Terrorists, however, are still more focused on physical attacks that lead to high casualties and grab attention. “For the moment they prefer to cover the streets in blood,” he said.”

I first started raising these concerns more than seven years ago, pointing out in a debate in the House of Lords on the 9th December 2004:

“As a nation, the systems that are essential for our health and well-being rely on computer and communications networks – whether we are talking about the energy utilities, the water and food distribution networks, transportation, the emergency services, telephones, the banking and financial systems, indeed government and public services in general – and all of them are vulnerable to serious disruption by cyber-attack with potentially enormous consequences.  Indeed, the Coastguard Service was laid low by the “Sasser” worm in May this year.

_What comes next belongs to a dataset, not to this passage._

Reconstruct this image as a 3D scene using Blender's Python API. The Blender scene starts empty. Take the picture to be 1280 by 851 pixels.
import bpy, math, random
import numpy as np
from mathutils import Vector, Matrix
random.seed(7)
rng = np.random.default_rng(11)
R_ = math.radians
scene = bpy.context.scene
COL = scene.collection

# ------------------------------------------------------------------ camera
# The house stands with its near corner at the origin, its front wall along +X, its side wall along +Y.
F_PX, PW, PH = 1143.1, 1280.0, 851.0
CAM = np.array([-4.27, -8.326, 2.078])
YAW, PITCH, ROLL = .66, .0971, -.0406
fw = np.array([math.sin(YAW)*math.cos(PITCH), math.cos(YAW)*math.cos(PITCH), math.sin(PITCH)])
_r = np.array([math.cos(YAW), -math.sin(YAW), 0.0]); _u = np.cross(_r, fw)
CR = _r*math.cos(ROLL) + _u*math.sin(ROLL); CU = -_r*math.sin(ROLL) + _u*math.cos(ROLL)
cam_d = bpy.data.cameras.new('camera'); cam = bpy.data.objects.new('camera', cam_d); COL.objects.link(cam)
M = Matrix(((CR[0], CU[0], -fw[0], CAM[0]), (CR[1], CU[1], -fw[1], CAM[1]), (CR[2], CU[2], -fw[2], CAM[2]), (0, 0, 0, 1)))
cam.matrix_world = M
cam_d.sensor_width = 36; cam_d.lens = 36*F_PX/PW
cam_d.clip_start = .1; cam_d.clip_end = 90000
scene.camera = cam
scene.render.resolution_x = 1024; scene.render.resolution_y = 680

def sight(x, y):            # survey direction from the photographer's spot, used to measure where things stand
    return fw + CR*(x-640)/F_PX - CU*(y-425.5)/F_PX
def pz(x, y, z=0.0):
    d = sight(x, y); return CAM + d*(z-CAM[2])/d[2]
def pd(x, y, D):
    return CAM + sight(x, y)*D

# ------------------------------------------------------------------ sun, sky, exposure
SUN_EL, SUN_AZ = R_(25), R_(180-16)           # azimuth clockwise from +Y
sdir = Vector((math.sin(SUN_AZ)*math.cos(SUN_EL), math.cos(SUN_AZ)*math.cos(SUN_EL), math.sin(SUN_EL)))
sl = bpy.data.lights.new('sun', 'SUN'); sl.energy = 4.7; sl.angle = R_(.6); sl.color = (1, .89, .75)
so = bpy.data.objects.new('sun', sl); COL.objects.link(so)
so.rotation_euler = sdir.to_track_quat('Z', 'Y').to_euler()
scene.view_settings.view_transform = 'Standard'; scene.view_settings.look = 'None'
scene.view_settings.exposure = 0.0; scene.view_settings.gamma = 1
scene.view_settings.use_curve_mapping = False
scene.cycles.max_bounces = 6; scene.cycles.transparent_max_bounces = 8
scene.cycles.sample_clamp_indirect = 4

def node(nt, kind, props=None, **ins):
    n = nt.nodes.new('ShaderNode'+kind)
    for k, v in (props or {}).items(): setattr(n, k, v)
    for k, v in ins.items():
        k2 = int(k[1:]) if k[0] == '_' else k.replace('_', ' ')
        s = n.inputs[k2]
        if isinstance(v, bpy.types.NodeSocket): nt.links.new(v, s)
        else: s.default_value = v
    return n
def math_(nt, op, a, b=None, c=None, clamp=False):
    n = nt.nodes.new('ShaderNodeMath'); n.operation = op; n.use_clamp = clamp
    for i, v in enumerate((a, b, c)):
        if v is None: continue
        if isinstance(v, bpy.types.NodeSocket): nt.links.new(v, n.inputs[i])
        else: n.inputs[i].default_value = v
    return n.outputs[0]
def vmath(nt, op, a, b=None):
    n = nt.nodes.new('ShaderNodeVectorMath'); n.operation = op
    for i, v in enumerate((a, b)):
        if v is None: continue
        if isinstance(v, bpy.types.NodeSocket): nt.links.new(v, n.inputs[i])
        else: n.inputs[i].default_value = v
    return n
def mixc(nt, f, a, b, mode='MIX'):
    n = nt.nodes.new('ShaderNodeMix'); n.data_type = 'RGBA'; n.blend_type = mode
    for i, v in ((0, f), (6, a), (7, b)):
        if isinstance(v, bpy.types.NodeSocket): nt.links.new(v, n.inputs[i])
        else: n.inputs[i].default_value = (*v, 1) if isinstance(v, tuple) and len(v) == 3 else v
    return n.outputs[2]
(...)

The threat could come from teenage hackers with no more motivation than proving that it could be done, but even more seriously it could come from cyber-terrorists intent on bringing about the downfall of our society. “

At the time, I was assured that there was no intelligence to suggest that such a threat was significant.  The then junior Home Office Minister, Lord Steve Bassam, now no less a person (if such a thing were possible) than the Opposition Chief Whip in the Lords, said:

“there are also terrorists who would challenge and seek to undermine democratic society using any methods within their grasp. It is not complacent to say this; but perhaps it should be made plain that at the moment they do not appear to be interested in attacking us electronically.”

Of course, in the intervening seven years there has been a burgeoning realisation of an increasing number of cyber-threats and, if there is now intelligence to suggest that international terrorists are thinking in that way, I take no satisfaction from having predicted it in 2004.

What is important is that the substantial resources provided to GCHQ under the Government’s new Cyber Security Strategy, published last week, are used effectively to combat the threat. GCHQ and the other intelligence agencies are to get 59% of the £650 million that the Government has allocated to cyber security over the next three years.  It is unlikely that there will ever be much detail published as to how the resources are used, so we can only hope ….

Nov 19,2011

I see that the US Congress is to investigate Chinese equipment suppliers Huawei and ZTE to see whether they present a threat to US national security.  According to PC World, the House Intelligence Committee wants to:

“examine if Huawei’s and ZTE’s expansion into the U.S. market gives the Chinese government an opportunity to hijack the nation’s infrastructure to conduct espionage. U.S. lawmakers worry that the networking equipment sold could secretly contain Chinese military technology to spy and interfere with U.S. telecommunications.”

Huawei has many links to the Chinese Government and its security apparatus.  As Jeffrey Carr summarises the key facts as follows:

  1. The company’s founder Ren Zhengfei was an engineer in the PLA prior to forming his company.
  2. The company’s chairwoman Sun Yafang worked for the Ministry of State Security and while there helped arrange loans for Huawei before joining the company as an employee.
  3. The government of China is Huawei’s biggest customer; specifically the State-owned telecommunications services.
  4. Huawei equipment is used to intercept communications in China for state-mandated monitoring.

Nevertheless, despite this its products are already widely used in the UK’s infrastructure particularly given its role in providing key components to BT.  I have expressed concern about this before and back in 2006 Newsweek recorded the Conservative Party’s concerns, saying:

“Political conservatives in Britain expressed the same security concerns about Huawei last spring. In April, the company won a $140 million contract to build part of British Telecom’s “21st Century Network,” a major overhaul of its equipment. But when rumors began circulating that the Chinese company might then bid on Marconi, a landmark electronics and information technology firm that was being put up for sale, a Conservative Party spokesman sounded the alarm. The Tories asked the British government to consider the implications for Britain’s defense industry of a Chinese takeover of Marconi. In the end, Huawei didn’t make an offer, and the Swedish telecom giant Ericsson is in the process of buying Marconi.”

Huawei continue to try and expand their access to the UK infrastructure market – see, for example, their wooing of Mayor Boris Johnson with an offer to provide mobile phone infrastructure for the Underground in time for the London Olympics.  In August, they recruited the former Government chief information officer, John Suffolk.

Their latest move to gain respectability is to sponsor a charity Christmas concert in support of The Prince’s Trust at the Royal Festival Hall next month, to which they have invited large numbers of senior Government officials and Parliamentarians.

No doubt, Huawei will say they are much-maligned, but I do wonder whether a UK Parliamentary Committee shouldn’t be following the lead of the US House Intelligence Committee and launch an investigation into the company’s growing influence in the UK and any possible implications for security.